START Given records

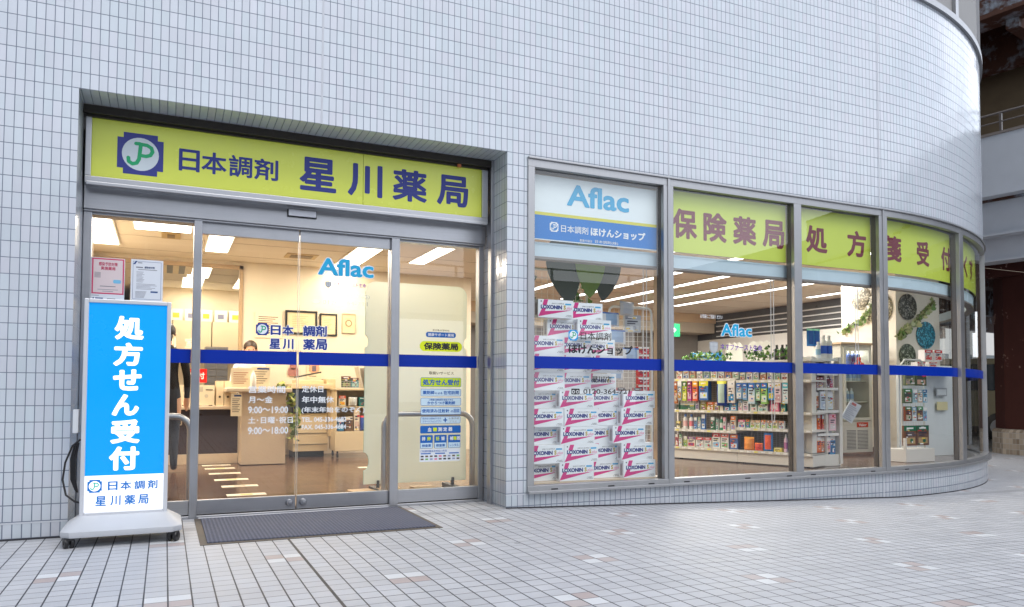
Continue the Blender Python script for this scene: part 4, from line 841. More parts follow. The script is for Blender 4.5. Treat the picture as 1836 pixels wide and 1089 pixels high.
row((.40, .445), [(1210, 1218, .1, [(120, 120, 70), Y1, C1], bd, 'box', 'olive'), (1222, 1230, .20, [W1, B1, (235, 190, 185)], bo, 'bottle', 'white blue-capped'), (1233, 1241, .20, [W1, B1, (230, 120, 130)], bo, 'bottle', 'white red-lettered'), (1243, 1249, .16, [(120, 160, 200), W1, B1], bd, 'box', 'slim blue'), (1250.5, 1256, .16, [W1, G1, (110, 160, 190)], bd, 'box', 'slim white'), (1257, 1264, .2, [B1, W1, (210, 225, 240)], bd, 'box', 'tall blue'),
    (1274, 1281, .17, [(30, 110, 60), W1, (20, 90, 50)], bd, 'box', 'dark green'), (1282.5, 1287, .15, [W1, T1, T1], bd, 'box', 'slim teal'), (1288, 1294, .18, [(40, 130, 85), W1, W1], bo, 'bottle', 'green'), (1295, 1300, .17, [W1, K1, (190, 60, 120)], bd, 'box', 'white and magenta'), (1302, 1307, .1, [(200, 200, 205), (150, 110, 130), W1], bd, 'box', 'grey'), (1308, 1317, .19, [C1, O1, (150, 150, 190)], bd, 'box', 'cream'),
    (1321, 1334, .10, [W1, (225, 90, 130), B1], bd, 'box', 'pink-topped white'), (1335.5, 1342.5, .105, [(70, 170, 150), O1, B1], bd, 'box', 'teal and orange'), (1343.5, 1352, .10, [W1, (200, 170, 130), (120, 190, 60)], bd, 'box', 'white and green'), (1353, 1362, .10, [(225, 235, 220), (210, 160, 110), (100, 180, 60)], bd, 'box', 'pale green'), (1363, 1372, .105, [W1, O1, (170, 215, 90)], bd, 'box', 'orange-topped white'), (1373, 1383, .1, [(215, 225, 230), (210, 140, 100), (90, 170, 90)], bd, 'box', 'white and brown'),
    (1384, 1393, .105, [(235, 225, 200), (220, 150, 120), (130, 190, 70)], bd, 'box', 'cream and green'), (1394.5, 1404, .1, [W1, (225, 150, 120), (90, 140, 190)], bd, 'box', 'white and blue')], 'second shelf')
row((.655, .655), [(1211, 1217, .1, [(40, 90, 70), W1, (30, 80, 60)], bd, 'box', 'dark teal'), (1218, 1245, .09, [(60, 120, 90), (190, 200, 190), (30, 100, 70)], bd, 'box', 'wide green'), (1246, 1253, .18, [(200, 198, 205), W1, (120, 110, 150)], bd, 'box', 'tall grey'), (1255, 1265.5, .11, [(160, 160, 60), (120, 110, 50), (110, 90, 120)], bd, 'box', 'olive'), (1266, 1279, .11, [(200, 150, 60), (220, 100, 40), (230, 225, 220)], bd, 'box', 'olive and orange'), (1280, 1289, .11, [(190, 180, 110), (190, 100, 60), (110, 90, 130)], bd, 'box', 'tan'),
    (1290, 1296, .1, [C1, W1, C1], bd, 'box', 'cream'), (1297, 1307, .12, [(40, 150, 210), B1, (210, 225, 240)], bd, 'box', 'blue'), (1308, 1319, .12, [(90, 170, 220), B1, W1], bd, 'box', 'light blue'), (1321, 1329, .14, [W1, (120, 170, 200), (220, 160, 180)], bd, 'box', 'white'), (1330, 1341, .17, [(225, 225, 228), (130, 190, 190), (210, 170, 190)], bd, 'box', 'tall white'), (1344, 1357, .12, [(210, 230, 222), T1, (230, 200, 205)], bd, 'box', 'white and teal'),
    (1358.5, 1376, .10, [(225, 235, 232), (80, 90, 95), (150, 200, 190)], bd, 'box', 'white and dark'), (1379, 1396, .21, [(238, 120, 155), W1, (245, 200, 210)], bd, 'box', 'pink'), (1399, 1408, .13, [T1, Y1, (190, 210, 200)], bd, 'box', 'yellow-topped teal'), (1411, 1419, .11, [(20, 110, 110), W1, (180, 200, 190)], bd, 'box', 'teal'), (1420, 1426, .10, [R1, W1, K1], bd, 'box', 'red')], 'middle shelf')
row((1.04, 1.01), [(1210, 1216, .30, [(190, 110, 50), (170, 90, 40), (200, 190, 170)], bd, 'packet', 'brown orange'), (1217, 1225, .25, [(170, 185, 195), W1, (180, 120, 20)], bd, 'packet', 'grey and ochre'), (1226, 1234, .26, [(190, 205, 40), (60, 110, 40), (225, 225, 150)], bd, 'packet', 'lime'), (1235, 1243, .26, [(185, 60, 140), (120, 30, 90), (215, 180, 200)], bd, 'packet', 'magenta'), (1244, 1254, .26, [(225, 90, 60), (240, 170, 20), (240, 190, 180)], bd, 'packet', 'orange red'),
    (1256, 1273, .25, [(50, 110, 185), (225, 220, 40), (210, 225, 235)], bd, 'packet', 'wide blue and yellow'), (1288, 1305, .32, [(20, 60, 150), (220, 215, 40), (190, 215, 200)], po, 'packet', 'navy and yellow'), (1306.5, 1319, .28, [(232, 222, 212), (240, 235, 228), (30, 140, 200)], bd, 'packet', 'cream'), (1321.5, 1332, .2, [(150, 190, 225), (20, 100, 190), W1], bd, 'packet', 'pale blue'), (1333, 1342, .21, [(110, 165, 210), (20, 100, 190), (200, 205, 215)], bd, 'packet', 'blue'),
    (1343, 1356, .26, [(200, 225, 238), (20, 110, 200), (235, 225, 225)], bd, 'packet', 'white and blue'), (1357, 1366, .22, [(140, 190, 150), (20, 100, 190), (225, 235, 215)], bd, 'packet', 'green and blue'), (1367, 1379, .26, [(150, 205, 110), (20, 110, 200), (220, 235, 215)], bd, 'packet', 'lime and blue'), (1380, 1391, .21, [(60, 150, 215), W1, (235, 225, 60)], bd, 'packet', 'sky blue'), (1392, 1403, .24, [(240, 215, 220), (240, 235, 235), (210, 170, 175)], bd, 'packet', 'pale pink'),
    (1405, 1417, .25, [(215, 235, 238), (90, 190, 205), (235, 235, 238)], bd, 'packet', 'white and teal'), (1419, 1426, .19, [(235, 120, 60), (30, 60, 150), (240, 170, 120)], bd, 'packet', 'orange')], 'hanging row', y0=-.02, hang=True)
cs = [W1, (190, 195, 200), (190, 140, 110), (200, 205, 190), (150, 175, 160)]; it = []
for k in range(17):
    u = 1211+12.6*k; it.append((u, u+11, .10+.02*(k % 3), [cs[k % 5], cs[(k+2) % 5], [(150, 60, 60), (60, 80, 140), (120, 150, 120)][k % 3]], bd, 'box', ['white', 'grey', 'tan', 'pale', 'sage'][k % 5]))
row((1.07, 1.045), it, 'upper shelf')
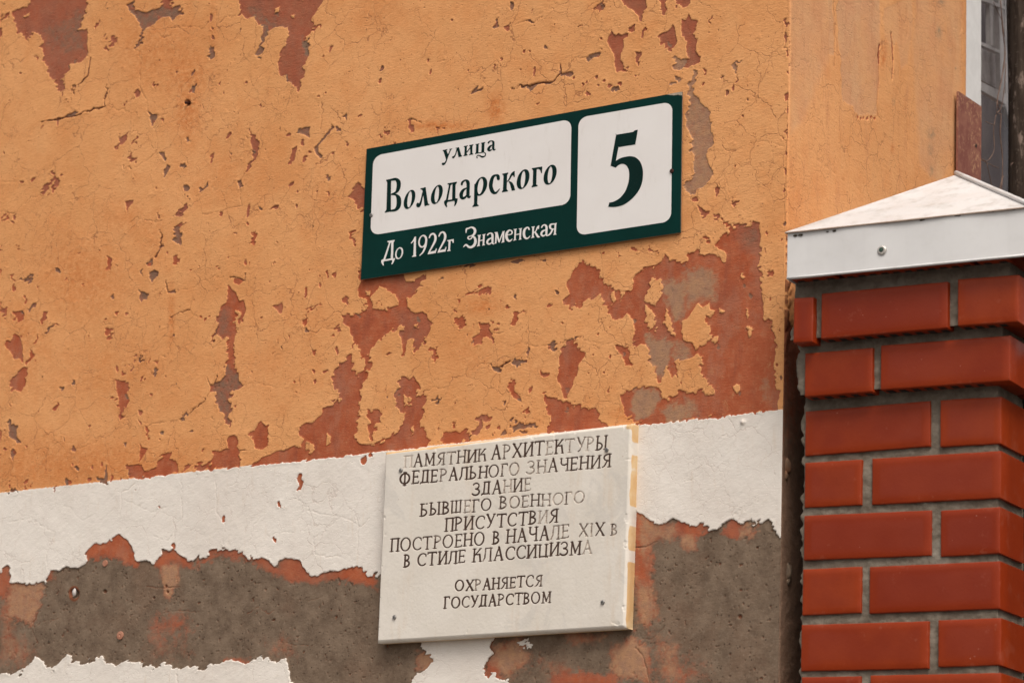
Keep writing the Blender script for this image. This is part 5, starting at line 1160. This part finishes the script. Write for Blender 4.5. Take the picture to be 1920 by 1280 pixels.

END Given records

§ What is required
Check each line of the records for the word "pixels", and show the lines that contain it.

§ Output for this task
Continue the Blender Python script for this scene: part 4, from line 841. More parts follow. The script is for Blender 4.5. Treat the picture as 1836 pixels wide and 1089 pixels high.
Keep writing the Blender script for this image. This is part 5, starting at line 1160. This part finishes the script. Write for Blender 4.5. Take the picture to be 1920 by 1280 pixels.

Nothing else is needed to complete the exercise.